══ Material provided
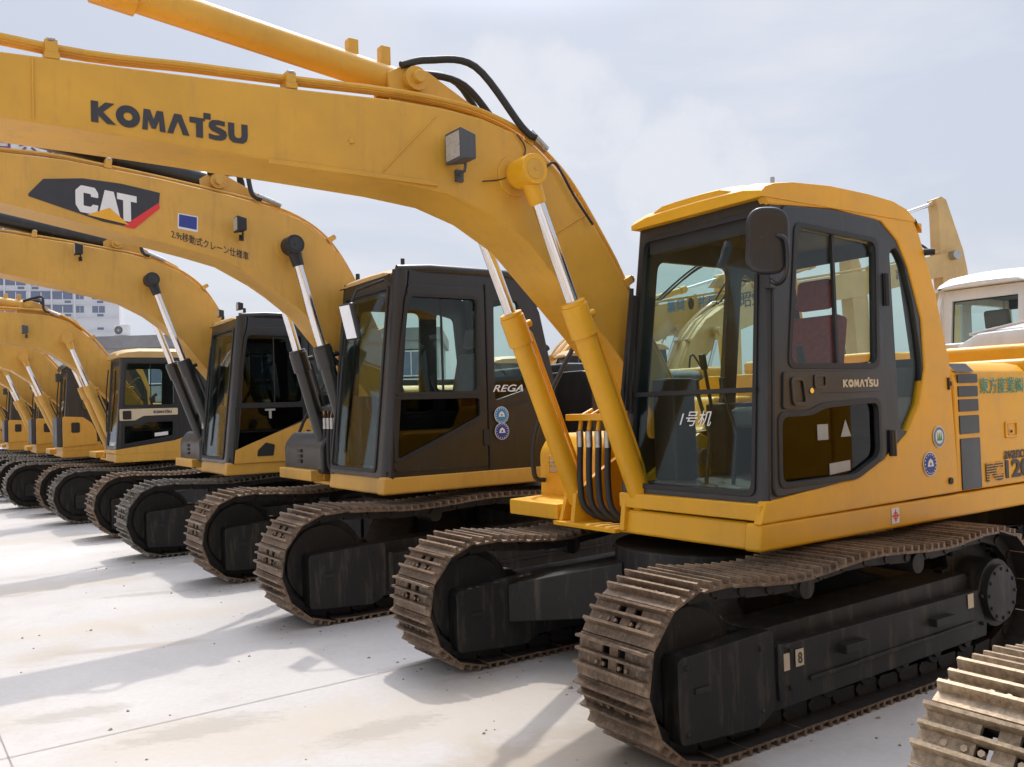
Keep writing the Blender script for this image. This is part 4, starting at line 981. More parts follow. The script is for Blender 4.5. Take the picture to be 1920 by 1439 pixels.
# ------------------------------------------------------------------ the older machine with a pale belt on its door, and the smaller ones behind it
def belt_machine(x, y, yaw, label, tracks, S2, group=None):
    m = machine('excavator', x, y, yaw, label, group=group)
    tx, ty, tyaw, mats = tracks
    crawler(m, 4.0, .42, S2.get('gauge', 2.2), .6, mats, rel(m, tx, ty, tyaw) @ Matrix.Translation((-.28, 0, 0)), 42, sag=.03, style='open', detail=S2.get('detail', True))
    o = S2['mat']; dz = S2.get('dz', 0)
    outline = [(-5.0, 3.2), (-4.95, 3.4), (-3.4, 3.6), (-2.4, 3.65), (-1.58, 3.62), (-.86, 3.58), (-.52, 3.46), (-.18, 3.18), (.12, 2.8), (.45, 2.25), (.92, 1.6), (.94, 1.44), (.82, 1.36), (.7, 1.42), (.4, 1.8), (.05, 2.15), (-.2, 2.4), (-.45, 2.65), (-.79, 2.9), (-1.1, 3.02), (-1.59, 3.09), (-2.4, 3.13), (-3.4, 3.12), (-4.9, 3.05)]
    outline = [(u, z + dz * max(0, min(1, (.6 - u) / 1.2))) for u, z in outline]
    top = [(u, z + dz * max(0, min(1, (.6 - u) / 1.2))) for u, z in [(-4.9, 3.4), (-3.4, 3.61), (-2.4, 3.66), (-1.58, 3.63), (-.86, 3.59), (-.52, 3.46), (-.18, 3.18), (.12, 2.8), (.45, 2.25), (.8, 1.75)]]
    P = dict(W=2.7, L=4.4, zd=.98, mat=o, cw=1.1, eh=2.0, e0=2.2, e1=3.7, bv0=1.8, tz=1.55, tu=.3, bm=(1.2, 1.62), bu=.2, fz=1.5, fu=.82, boom=outline, bmat=S2['bmat'], top=top, sx=1.9, sy=1.35,
             pin=(-.58, 3.16 + dz), gl=.58, rb=.075, rr=.042, ac0=(-1.15, 3.75 + dz), ac1=(-4.7, 4.2 + dz), agl=.6, arb=.085, clamps=(1, 2, 4, 6, 8), hose_at=4, tip=(-4.95, 3.22 + dz), mf=(.15, 1.5), bkt=S2['bmat'])
    boom, deck, pan, tbo = common_upper(m, P)
    work_lamp(m, (-1.2, 1.08, 3.3 + dz), .16, 'grey_paint')
    frame = [(.0, 1.2), (.95, 1.32), (1.25, 1.42), (1.5, 1.6), (1.62, 1.9), (1.6, 2.3), (1.48, 2.6), (1.38, 2.74), (.12, 2.76)]
    S = dict(W=1.02, mat=S2['cab'], frame=frame, fr0=(.0, 1.2), fr1=(.1, 2.78), pr=.05, glass=rnd([(.1, .05), (.94, .05), (.93, 1.52), (.1, 1.52)], .06), taper=.05, rear=((1.72, 1.12), (1.5, 2.72)), surmat=o, seatmat='seat_grey',
             far_holes=[rnd([(.3, 1.55), (.95, 1.55), (.97, 2.62), (.35, 2.62)], .08), rnd([(1.15, 1.9), (1.42, 1.9), (1.36, 2.55), (1.15, 2.6)], .05)], holes=[],
             roof=dict(us=[.03, .08, .2, .4, .9, 1.3, 1.5, 1.6], zt=[2.83, 2.87, 2.9, 2.92, 2.92, 2.91, 2.87, 2.78], zb=2.76, mat=S2['roof'], crown=.02))
    win = rnd([(.12, 1.95), (.95, 1.94), (.96, 2.67), (.19, 2.67)], .05)
    if S2['style'] == 'belt':
        S['door'] = rnd([(.05, 1.24), (1.02, 1.37), (1.03, 2.74), (.15, 2.74)], .04)
        S['door_holes'] = [win, rnd([(.12, 1.28), (.92, 1.4), (.93, 1.66), (.5, 1.66), (.4, 1.6), (.13, 1.6)], .04)]
    else:
        S['door'] = rnd([(.05, 1.24), (1.02, 1.37), (1.03, 2.74), (.15, 2.74)], .04)
        S['door_holes'] = [rnd([(.35, 1.95), (.95, 1.85), (.96, 2.67), (.4, 2.67)], .05), rnd([(.5, 1.42), (.92, 1.42), (.93, 1.74), (.65, 1.7), (.52, 1.6)], .04)]
    fr, dr, roof, fn = cab(m, S)
    zero(add_panel(MB(), [(-.02, 1.13), (1.75, 1.13), (1.72, 1.95), (1.62, 2.45), (1.52, 2.74), (1.4, 2.78), (1.4, 2.74), (1.49, 2.6), (1.61, 2.3), (1.63, 1.9), (1.5, 1.59), (1.25, 1.41), (.95, 1.31), (.0, 1.19)], [], .05, side(.02), .01).build('side_panel', o, fr))
    zero(MB().plan(rnd([(-.03, .0), (.1, .0), (.1, 1.03), (-.03, 1.03)], .03), 1.135, 1.195).build('front_sill', o, fr, .008))
    if S2['style'] == 'belt':
        zero(add_panel(MB(), rnd([(.06, 1.88), (1.0, 1.88), (1.0, 1.77), (.44, 1.765), (.3, 1.69), (.06, 1.69)], .015), [], .01, side(-.018)).build('belt_plate', 'decal_beige', dr))
        zero(add_panel(MB(), rnd([(.11, 1.85), (.24, 1.85), (.24, 1.71), (.11, 1.71)], .02), [], .012, side(-.026)).build('door_handle', 'black_paint', dr))
        zero(block_word('lettering', 'KOMATSU', .6, .9, 1.8, 1.845, side(-.026), 'decal_black', dr))
        zero(MB().box(.56, .575, .0, .02, 1.95, 2.66).build('window_divider', 'rubber', dr))
        zero(add_panel(MB(), [(.62, 1.4), (.84, 1.42), (.84, 1.48), (.62, 1.46)], [], .002, side(.012), .0002).build('notice_sticker', 'decal_white', dr))
        zero(decal('sticker', [(1.05, 1.0), (1.13, 1.0), (1.13, 1.1), (1.05, 1.1)], side(-.003), 'decal_white', deck))
        zero(decal('sticker_cross', [(1.07, 1.04), (1.11, 1.04), (1.11, 1.06), (1.07, 1.06)], side(-.005), 'decal_red', deck))
    else:
        zero(add_panel(MB(), rnd([(.0, 1.2), (.62, 1.24), (.6, 1.5), (.52, 1.66), (.36, 1.78), (.0, 1.8)], .03), [], .03, side(-.01), .008).build('side_panel', o, fr))
        zero(add_panel(MB(), rnd([(.15, 1.48), (.3, 1.48), (.3, 1.68), (.15, 1.68)], .03), [], .008, side(-.03)).build('vent', 'rubber', fr))
        zero(MB().box(-.1, .0, .12, .75, 1.2, 1.8).build('front_guard', 'grey_paint', fr, .01))
        MB().tube([(.1, .02, 2.7), (-.05, -.05, 2.72), (-.08, -.06, 2.6)], .01).cyl((-.08, -.08, 2.5), (-.08, -.06, 2.66), .05, n=12).build('mirror', 'black_paint', m, .01)
    MB().tube([fn(.9, .3, .02), fn(.95, 1.0, .05), fn(.93, 1.4, .04)], .011).build('wiper', 'rubber', m)
    return m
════
Task to carry out
Make an exact copy of the whole listing, but don't bring over any pictures.

Exercise response
Keep writing the Blender script for this image. This is part 4, starting at line 981. More parts follow. The script is for Blender 4.5. Take the picture to be 1920 by 1439 pixels.
# ------------------------------------------------------------------ the older machine with a pale belt on its door, and the smaller ones behind it
def belt_machine(x, y, yaw, label, tracks, S2, group=None):
    m = machine('excavator', x, y, yaw, label, group=group)
    tx, ty, tyaw, mats = tracks
    crawler(m, 4.0, .42, S2.get('gauge', 2.2), .6, mats, rel(m, tx, ty, tyaw) @ Matrix.Translation((-.28, 0, 0)), 42, sag=.03, style='open', detail=S2.get('detail', True))
    o = S2['mat']; dz = S2.get('dz', 0)
    outline = [(-5.0, 3.2), (-4.95, 3.4), (-3.4, 3.6), (-2.4, 3.65), (-1.58, 3.62), (-.86, 3.58), (-.52, 3.46), (-.18, 3.18), (.12, 2.8), (.45, 2.25), (.92, 1.6), (.94, 1.44), (.82, 1.36), (.7, 1.42), (.4, 1.8), (.05, 2.15), (-.2, 2.4), (-.45, 2.65), (-.79, 2.9), (-1.1, 3.02), (-1.59, 3.09), (-2.4, 3.13), (-3.4, 3.12), (-4.9, 3.05)]
    outline = [(u, z + dz * max(0, min(1, (.6 - u) / 1.2))) for u, z in outline]
    top = [(u, z + dz * max(0, min(1, (.6 - u) / 1.2))) for u, z in [(-4.9, 3.4), (-3.4, 3.61), (-2.4, 3.66), (-1.58, 3.63), (-.86, 3.59), (-.52, 3.46), (-.18, 3.18), (.12, 2.8), (.45, 2.25), (.8, 1.75)]]
    P = dict(W=2.7, L=4.4, zd=.98, mat=o, cw=1.1, eh=2.0, e0=2.2, e1=3.7, bv0=1.8, tz=1.55, tu=.3, bm=(1.2, 1.62), bu=.2, fz=1.5, fu=.82, boom=outline, bmat=S2['bmat'], top=top, sx=1.9, sy=1.35,
             pin=(-.58, 3.16 + dz), gl=.58, rb=.075, rr=.042, ac0=(-1.15, 3.75 + dz), ac1=(-4.7, 4.2 + dz), agl=.6, arb=.085, clamps=(1, 2, 4, 6, 8), hose_at=4, tip=(-4.95, 3.22 + dz), mf=(.15, 1.5), bkt=S2['bmat'])
    boom, deck, pan, tbo = common_upper(m, P)
    work_lamp(m, (-1.2, 1.08, 3.3 + dz), .16, 'grey_paint')
    frame = [(.0, 1.2), (.95, 1.32), (1.25, 1.42), (1.5, 1.6), (1.62, 1.9), (1.6, 2.3), (1.48, 2.6), (1.38, 2.74), (.12, 2.76)]
    S = dict(W=1.02, mat=S2['cab'], frame=frame, fr0=(.0, 1.2), fr1=(.1, 2.78), pr=.05, glass=rnd([(.1, .05), (.94, .05), (.93, 1.52), (.1, 1.52)], .06), taper=.05, rear=((1.72, 1.12), (1.5, 2.72)), surmat=o, seatmat='seat_grey',
             far_holes=[rnd([(.3, 1.55), (.95, 1.55), (.97, 2.62), (.35, 2.62)], .08), rnd([(1.15, 1.9), (1.42, 1.9), (1.36, 2.55), (1.15, 2.6)], .05)], holes=[],
             roof=dict(us=[.03, .08, .2, .4, .9, 1.3, 1.5, 1.6], zt=[2.83, 2.87, 2.9, 2.92, 2.92, 2.91, 2.87, 2.78], zb=2.76, mat=S2['roof'], crown=.02))
    win = rnd([(.12, 1.95), (.95, 1.94), (.96, 2.67), (.19, 2.67)], .05)
    if S2['style'] == 'belt':
        S['door'] = rnd([(.05, 1.24), (1.02, 1.37), (1.03, 2.74), (.15, 2.74)], .04)
        S['door_holes'] = [win, rnd([(.12, 1.28), (.92, 1.4), (.93, 1.66), (.5, 1.66), (.4, 1.6), (.13, 1.6)], .04)]
    else:
        S['door'] = rnd([(.05, 1.24), (1.02, 1.37), (1.03, 2.74), (.15, 2.74)], .04)
        S['door_holes'] = [rnd([(.35, 1.95), (.95, 1.85), (.96, 2.67), (.4, 2.67)], .05), rnd([(.5, 1.42), (.92, 1.42), (.93, 1.74), (.65, 1.7), (.52, 1.6)], .04)]
    fr, dr, roof, fn = cab(m, S)
    zero(add_panel(MB(), [(-.02, 1.13), (1.75, 1.13), (1.72, 1.95), (1.62, 2.45), (1.52, 2.74), (1.4, 2.78), (1.4, 2.74), (1.49, 2.6), (1.61, 2.3), (1.63, 1.9), (1.5, 1.59), (1.25, 1.41), (.95, 1.31), (.0, 1.19)], [], .05, side(.02), .01).build('side_panel', o, fr))
    zero(MB().plan(rnd([(-.03, .0), (.1, .0), (.1, 1.03), (-.03, 1.03)], .03), 1.135, 1.195).build('front_sill', o, fr, .008))
    if S2['style'] == 'belt':
        zero(add_panel(MB(), rnd([(.06, 1.88), (1.0, 1.88), (1.0, 1.77), (.44, 1.765), (.3, 1.69), (.06, 1.69)], .015), [], .01, side(-.018)).build('belt_plate', 'decal_beige', dr))
        zero(add_panel(MB(), rnd([(.11, 1.85), (.24, 1.85), (.24, 1.71), (.11, 1.71)], .02), [], .012, side(-.026)).build('door_handle', 'black_paint', dr))
        zero(block_word('lettering', 'KOMATSU', .6, .9, 1.8, 1.845, side(-.026), 'decal_black', dr))
        zero(MB().box(.56, .575, .0, .02, 1.95, 2.66).build('window_divider', 'rubber', dr))
        zero(add_panel(MB(), [(.62, 1.4), (.84, 1.42), (.84, 1.48), (.62, 1.46)], [], .002, side(.012), .0002).build('notice_sticker', 'decal_white', dr))
        zero(decal('sticker', [(1.05, 1.0), (1.13, 1.0), (1.13, 1.1), (1.05, 1.1)], side(-.003), 'decal_white', deck))
        zero(decal('sticker_cross', [(1.07, 1.04), (1.11, 1.04), (1.11, 1.06), (1.07, 1.06)], side(-.005), 'decal_red', deck))
    else:
        zero(add_panel(MB(), rnd([(.0, 1.2), (.62, 1.24), (.6, 1.5), (.52, 1.66), (.36, 1.78), (.0, 1.8)], .03), [], .03, side(-.01), .008).build('side_panel', o, fr))
        zero(add_panel(MB(), rnd([(.15, 1.48), (.3, 1.48), (.3, 1.68), (.15, 1.68)], .03), [], .008, side(-.03)).build('vent', 'rubber', fr))
        zero(MB().box(-.1, .0, .12, .75, 1.2, 1.8).build('front_guard', 'grey_paint', fr, .01))
        MB().tube([(.1, .02, 2.7), (-.05, -.05, 2.72), (-.08, -.06, 2.6)], .01).cyl((-.08, -.08, 2.5), (-.08, -.06, 2.66), .05, n=12).build('mirror', 'black_paint', m, .01)
    MB().tube([fn(.9, .3, .02), fn(.95, 1.0, .05), fn(.93, 1.4, .04)], .011).build('wiper', 'rubber', m)
    return m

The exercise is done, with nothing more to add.